The second excited energy band of the kagome lattice, which is dispersionless and highly degenerate, may support various exotic many-body quantum states in the cold atom system. We have explored two experimental approaches of populating atoms in higher bands of the kagome superlattice. In the first, we prepare the atoms in a lattice where all atoms occupy a single site within a unit cell, and then dynamically change the geometry so that the occupied site corresponds to a higher energy level within the s-orbital. The populated atoms in higher orbitals can be selectively resolved in band mapping. In the second approach, we modulate the phases of the lattice beams to invert the tunneling energy and thus the band structure.




Previous Work

Spin texture dynamics in a BEC

Ultracold atomic and molecular systems offer a high-fidelity physical realization of many-body quantum Hamiltonians which exhibit a rich array of interesting physics. One can study these atomic or molecular systems far from equilibrium and undergoing long-term coherent dynamics, in contrast with other condensed matter systems whose characteristic timescales are far shorter. This poster describes present activities by our group focused on developing novel tools toward studying quantum magnetism.

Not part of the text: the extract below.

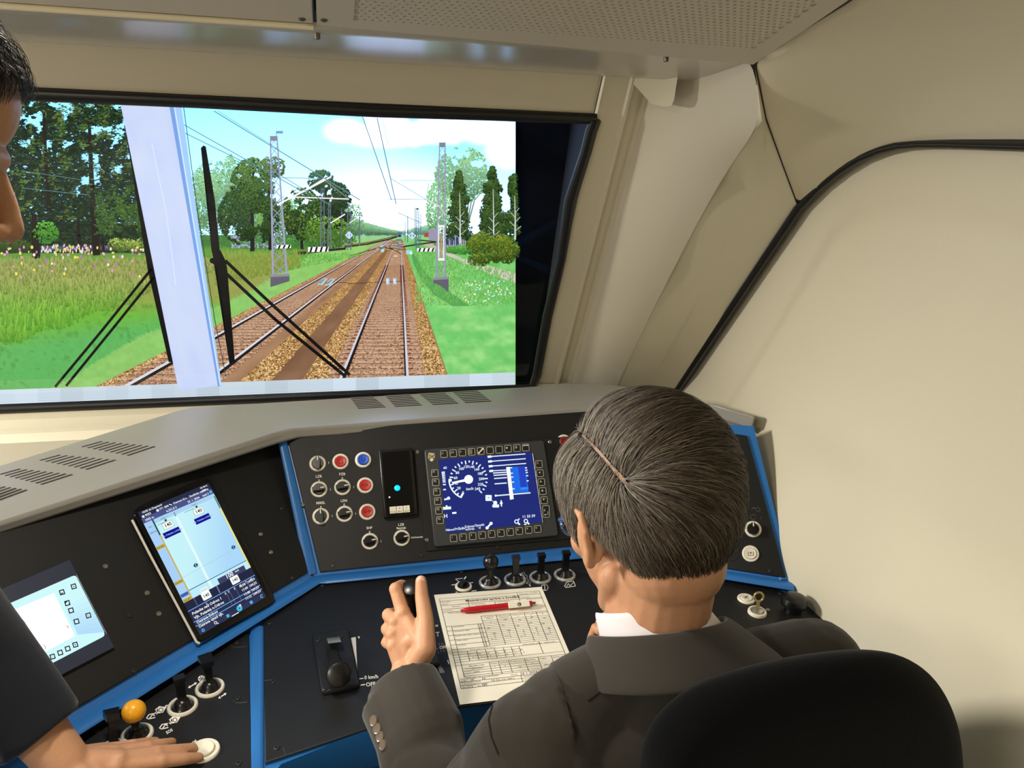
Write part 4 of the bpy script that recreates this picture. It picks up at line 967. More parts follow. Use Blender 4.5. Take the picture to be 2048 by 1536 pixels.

Quantum Quench of a Spinor Condensate

In E5 we developed an in-situ probe of the vector magnetization profile of an optically-trapped spinor condensate with spatial and temporal resolution. We have studied spontaneously modulated spin textures, symmetry breaking, a quantum phase transition, and the dipolar interactions in this magnetic superfluid. Long-term goals of this work are to advance the understanding of quantum phase transitions, and the role of dipolar interactions, and ultimately move onto studying spinors in optical lattices.